Given that Davis has raised more than $43 million, it’s unclear just what Hillary could have brought to the table that Davis’s voracious cash appetite hasn’t already devoured. But Clinton did show up for the dinner in Los Angeles, and many checks were written as a result of her appearance. One of those drafts was made out for $10,000, from an Upland, Calif.-based company, Manta Management, a firm that owns three well-known strip clubs in Southern California.

One, the Flesh Club, made headlines in 2000 when undercover cops paid female Flesh employees to perform sex acts on one another. Charges from that sting operation were thrown out by the state court of appeals. But Davis has a staff that vets donations to make sure there’s nothing about the donor that could prove embarrassing to the governor. Evidently, though, the Manta name didn’t register, or perhaps when you have only $43 million, every $10,000 counts. For whatever reason, the check got cashed.

“In the back of your mind, when you’re going through hundreds of checks, you’re thinking, ‘What are the chances that one of these is going to be a problem?'” says a Davis volunteer in his Los Angeles offices. “Still, I wouldn’t want to be the check-vetter if my life depended on it. It’s too tough a job.”

Well, whatever the odds, they weren’t good. The Los Angeles Times discovered the Manta donation and called Davis on it. The governor promptly said the donation would be returned.

“You know what?” says the Davis volunteer. “I bet we get another check from them in a month or so and we’ll cash it just like the last one. It’s the same reasoning. What are the chances it will get picked up by the media?”

That’s the kind of question Hillary could have helped the campaign with. But by the time the story broke, she was long gone.

CONFERENCE CALL
Much has been made of the symposium that the University of Arkansas will host in June on the presidency of Bill Clinton, especially since the university has promised attendees that Clinton himself will not attend. “We were fearful he’d show up and want to speak to defend his record and his legacy,” says a Washington-based historian who will take part.

But even without Clinton, plenty of his supporters will be there to defend his honor. That’s because the university, along with the University of Virginia, is underwriting an “oral history” of Clinton’s life and times. (No tittering, please.) More than 400 people are being interviewed for the oral history project, which ultimately will be housed in Clinton’s library, but which is being organized and administered by University of Arkansas history professors. “We’ll be there at the symposium, interviewing people and tracking what is being said,” says a Razorback grad student. “People from Clinton’s library will be there too. They want to know who their friends are.”

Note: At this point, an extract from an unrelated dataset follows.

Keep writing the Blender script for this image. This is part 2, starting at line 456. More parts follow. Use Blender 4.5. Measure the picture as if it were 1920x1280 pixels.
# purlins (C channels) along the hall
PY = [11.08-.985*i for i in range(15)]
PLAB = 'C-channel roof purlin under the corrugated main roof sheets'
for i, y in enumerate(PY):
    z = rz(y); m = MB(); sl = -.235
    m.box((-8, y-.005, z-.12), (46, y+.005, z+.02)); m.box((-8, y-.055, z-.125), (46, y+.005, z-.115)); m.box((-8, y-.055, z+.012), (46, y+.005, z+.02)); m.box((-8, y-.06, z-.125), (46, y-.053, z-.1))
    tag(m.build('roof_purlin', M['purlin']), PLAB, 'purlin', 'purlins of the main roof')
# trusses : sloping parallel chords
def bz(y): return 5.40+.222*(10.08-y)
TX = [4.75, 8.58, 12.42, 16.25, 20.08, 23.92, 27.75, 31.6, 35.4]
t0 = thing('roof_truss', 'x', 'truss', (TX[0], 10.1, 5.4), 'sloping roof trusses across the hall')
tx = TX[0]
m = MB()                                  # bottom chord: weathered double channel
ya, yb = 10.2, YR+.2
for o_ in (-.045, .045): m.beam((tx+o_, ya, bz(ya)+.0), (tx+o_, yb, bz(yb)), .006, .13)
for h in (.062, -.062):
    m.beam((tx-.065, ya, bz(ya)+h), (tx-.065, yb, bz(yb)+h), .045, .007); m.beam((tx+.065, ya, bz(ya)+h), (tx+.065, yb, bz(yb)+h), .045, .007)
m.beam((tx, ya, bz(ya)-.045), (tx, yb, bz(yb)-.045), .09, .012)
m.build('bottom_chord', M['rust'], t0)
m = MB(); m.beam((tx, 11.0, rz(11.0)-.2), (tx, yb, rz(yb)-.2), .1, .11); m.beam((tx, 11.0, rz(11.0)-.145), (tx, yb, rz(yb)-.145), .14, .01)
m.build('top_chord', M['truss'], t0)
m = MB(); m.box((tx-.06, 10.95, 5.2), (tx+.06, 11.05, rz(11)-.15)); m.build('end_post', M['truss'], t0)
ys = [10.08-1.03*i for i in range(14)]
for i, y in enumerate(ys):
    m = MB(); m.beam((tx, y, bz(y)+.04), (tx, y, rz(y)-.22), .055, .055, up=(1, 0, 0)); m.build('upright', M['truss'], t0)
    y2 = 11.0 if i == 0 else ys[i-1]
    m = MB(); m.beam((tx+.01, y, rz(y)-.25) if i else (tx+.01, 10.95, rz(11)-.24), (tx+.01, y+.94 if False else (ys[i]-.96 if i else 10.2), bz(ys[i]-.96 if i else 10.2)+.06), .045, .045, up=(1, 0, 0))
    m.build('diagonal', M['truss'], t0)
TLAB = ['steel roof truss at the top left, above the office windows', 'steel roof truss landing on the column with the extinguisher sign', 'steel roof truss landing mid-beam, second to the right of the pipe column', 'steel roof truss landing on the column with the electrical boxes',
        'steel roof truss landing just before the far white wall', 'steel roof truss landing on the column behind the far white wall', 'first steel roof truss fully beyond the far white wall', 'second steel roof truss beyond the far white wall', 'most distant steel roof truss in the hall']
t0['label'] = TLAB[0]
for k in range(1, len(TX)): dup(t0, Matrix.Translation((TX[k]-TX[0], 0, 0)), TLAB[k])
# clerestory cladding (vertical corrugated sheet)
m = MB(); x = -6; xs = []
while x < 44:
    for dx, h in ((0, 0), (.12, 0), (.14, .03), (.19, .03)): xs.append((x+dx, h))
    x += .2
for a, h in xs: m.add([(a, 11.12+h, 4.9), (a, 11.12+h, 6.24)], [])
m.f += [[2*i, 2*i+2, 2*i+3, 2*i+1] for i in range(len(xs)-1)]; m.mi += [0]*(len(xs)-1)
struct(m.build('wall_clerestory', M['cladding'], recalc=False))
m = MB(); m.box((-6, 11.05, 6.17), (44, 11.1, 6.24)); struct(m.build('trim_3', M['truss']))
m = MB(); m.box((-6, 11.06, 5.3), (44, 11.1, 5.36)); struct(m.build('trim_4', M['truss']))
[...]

Apparently, the library is expecting a flurry of requests for access to Clinton’s papers once the library is open. Library administrators intend to dole that access out to friendly researchers first, enemies second, if at all.

FLORIDA HAUL
Vice President Dick Cheney may be an even bigger draw to Republicans than President Bush. On a recent swing through Florida, Cheney headlined a fundraiser for Rep. Clay Shaw, which brought in more than $500,000. That one event more than doubled the entire haul for the past three months of Shaw’s likely Democratic opponent, Palm Beach County Commissioner Carol Roberts. Between January and March, she raised little more than $200,000.

Shaw is expected to win handily, not only because he’s well-financed, but because he’s running in a newly reapportioned district that’s now more favorably Republican.